### [INFORMATION SUPPLIED]
───

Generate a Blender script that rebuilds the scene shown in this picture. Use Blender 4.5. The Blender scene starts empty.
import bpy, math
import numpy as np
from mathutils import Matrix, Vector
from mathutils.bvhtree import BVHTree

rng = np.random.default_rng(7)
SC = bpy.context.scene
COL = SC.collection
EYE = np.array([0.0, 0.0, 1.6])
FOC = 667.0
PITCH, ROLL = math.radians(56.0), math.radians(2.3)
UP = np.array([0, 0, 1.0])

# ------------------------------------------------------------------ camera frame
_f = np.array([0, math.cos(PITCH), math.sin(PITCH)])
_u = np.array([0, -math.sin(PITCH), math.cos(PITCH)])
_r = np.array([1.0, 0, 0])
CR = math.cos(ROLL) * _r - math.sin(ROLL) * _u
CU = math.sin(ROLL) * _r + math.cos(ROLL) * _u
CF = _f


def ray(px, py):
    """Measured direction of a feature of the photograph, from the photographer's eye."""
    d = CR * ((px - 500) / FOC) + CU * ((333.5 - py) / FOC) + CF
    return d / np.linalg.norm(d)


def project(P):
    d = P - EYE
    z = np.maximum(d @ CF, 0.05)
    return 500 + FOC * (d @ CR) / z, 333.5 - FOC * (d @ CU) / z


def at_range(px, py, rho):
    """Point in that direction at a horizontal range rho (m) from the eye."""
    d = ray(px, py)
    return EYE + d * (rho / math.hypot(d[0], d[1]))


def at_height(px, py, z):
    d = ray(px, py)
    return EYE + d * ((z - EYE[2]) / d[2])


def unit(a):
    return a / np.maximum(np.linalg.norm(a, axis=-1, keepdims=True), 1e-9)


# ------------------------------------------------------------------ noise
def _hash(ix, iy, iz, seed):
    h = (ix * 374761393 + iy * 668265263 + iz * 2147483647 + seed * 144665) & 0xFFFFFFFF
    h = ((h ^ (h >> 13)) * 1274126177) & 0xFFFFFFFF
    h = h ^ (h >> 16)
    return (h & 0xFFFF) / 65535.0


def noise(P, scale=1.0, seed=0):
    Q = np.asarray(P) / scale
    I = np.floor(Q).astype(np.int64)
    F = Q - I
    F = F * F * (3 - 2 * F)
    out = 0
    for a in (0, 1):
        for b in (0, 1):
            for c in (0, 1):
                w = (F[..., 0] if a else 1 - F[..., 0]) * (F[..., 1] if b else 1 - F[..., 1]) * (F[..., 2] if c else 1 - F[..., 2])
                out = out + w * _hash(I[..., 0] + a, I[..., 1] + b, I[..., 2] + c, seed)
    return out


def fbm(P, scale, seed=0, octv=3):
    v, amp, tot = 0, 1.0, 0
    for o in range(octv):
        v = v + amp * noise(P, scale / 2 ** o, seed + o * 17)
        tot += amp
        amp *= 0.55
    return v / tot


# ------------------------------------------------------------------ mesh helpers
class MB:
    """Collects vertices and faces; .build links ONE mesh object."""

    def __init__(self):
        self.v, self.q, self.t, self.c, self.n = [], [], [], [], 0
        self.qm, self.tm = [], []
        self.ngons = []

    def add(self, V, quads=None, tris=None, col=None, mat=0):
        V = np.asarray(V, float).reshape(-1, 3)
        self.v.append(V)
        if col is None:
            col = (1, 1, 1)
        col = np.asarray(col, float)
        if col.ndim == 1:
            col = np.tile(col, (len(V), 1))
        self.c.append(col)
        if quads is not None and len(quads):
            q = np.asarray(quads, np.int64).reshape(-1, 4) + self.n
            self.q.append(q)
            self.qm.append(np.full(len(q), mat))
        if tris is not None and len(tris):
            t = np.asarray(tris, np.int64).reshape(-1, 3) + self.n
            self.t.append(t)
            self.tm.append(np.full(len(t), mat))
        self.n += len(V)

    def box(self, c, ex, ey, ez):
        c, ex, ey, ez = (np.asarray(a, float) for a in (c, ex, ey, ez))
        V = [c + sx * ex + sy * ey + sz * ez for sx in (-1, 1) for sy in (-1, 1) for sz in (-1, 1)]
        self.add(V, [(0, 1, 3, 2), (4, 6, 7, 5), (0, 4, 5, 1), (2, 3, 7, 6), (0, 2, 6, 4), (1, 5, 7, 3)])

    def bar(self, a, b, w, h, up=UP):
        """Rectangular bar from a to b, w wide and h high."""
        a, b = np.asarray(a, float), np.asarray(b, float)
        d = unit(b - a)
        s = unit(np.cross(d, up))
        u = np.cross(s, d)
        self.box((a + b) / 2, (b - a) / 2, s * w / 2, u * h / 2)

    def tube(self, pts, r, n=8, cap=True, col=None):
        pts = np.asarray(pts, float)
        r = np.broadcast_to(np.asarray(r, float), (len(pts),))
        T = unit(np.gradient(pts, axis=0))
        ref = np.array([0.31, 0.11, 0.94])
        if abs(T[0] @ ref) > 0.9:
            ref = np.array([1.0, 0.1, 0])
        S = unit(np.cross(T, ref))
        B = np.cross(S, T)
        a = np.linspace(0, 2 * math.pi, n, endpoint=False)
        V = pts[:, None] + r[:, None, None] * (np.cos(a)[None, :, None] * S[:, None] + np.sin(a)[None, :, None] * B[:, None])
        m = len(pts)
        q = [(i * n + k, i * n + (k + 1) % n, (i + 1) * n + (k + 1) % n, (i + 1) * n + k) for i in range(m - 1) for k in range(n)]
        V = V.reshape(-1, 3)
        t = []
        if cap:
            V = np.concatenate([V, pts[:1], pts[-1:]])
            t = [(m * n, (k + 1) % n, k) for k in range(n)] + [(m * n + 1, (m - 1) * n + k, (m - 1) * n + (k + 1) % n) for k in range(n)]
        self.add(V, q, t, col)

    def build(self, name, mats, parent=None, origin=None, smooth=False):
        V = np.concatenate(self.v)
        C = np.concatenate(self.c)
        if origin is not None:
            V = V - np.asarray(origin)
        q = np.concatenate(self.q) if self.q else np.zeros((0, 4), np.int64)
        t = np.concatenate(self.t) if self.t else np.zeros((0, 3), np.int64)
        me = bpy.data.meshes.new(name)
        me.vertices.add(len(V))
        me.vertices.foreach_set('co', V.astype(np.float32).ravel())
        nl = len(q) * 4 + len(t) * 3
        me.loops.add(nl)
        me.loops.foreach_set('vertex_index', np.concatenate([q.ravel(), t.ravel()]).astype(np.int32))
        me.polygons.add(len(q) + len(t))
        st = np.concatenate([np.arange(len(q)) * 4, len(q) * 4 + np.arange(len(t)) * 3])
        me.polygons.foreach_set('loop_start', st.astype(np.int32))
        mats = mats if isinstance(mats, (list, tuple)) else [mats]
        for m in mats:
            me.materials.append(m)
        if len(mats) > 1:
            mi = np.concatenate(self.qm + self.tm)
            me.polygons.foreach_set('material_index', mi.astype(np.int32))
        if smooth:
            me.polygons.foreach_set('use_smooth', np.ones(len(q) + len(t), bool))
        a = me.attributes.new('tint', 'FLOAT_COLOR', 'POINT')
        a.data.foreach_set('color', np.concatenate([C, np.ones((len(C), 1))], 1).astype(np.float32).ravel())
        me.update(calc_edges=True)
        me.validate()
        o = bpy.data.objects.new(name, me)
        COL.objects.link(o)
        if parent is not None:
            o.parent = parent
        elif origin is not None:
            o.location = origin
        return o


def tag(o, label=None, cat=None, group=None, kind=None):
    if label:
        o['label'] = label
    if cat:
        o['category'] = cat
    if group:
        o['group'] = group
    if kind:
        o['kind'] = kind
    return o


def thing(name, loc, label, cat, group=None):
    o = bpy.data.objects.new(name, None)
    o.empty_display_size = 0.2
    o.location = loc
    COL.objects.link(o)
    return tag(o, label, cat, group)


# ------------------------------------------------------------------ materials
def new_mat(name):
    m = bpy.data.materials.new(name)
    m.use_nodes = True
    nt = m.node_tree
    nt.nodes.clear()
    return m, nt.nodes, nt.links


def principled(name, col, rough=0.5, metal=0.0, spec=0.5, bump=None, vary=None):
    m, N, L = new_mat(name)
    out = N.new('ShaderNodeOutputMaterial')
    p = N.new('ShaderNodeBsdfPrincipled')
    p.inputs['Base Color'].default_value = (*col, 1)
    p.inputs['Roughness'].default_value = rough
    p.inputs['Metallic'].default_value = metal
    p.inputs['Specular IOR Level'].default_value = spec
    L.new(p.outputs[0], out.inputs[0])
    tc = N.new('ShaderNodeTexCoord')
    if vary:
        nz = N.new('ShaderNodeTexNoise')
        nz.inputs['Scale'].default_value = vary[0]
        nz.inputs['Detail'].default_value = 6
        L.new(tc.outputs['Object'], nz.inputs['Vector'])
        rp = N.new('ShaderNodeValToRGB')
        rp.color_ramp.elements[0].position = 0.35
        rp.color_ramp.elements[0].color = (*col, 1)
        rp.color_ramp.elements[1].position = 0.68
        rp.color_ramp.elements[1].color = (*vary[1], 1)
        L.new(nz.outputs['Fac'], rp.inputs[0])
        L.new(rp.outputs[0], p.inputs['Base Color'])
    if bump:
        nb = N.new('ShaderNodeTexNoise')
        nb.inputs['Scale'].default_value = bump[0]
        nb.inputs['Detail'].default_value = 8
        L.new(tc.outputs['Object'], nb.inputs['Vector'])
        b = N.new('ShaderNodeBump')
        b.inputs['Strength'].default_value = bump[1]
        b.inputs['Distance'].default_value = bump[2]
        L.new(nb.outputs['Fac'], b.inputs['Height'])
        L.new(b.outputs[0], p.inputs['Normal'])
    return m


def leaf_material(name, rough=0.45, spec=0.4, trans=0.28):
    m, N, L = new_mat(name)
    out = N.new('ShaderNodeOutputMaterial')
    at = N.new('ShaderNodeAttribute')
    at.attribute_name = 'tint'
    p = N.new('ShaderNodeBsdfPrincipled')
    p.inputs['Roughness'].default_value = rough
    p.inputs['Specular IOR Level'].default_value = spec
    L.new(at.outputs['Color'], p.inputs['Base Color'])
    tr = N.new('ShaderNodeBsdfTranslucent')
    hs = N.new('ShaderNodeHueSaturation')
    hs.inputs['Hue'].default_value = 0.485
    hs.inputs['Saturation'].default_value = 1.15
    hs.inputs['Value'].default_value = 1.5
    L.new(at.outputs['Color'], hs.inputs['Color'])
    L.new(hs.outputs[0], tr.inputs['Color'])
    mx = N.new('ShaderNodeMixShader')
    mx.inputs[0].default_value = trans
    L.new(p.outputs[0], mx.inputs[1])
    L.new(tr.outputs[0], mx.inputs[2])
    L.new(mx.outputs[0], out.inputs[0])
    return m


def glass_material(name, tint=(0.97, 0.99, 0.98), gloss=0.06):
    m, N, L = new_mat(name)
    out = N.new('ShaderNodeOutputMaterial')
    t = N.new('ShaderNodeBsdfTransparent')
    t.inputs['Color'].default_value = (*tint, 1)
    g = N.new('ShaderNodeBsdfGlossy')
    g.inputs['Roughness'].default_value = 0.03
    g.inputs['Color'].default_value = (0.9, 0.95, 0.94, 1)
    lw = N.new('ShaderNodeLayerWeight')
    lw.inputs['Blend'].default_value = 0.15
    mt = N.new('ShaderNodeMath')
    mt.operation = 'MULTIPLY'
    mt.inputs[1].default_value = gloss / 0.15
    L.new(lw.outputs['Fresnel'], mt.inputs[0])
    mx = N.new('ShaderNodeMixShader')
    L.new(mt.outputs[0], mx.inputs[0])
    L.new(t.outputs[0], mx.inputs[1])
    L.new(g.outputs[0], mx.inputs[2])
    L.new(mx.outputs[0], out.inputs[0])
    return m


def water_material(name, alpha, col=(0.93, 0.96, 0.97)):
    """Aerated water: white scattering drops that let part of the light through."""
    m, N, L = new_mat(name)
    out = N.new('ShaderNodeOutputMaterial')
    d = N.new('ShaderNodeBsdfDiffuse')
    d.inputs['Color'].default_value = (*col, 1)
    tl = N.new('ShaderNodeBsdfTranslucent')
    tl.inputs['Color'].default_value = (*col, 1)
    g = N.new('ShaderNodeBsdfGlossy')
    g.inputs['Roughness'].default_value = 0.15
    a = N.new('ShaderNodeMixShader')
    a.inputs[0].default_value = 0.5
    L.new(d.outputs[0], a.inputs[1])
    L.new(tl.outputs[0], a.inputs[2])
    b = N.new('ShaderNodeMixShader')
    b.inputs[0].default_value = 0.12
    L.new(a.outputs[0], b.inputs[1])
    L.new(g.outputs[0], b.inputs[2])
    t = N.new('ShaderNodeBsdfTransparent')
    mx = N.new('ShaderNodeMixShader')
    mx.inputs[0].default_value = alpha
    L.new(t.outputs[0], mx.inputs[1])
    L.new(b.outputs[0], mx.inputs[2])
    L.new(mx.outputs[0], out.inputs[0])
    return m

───

Can you write out the lines above, from the first one through the one containing "from mathutils.bvhtree import BVHTree", exactly as they appear and nothing more?

Generate a Blender script that rebuilds the scene shown in this picture. Use Blender 4.5. The Blender scene starts empty.
import bpy, math
import numpy as np
from mathutils import Matrix, Vector
from mathutils.bvhtree import BVHTree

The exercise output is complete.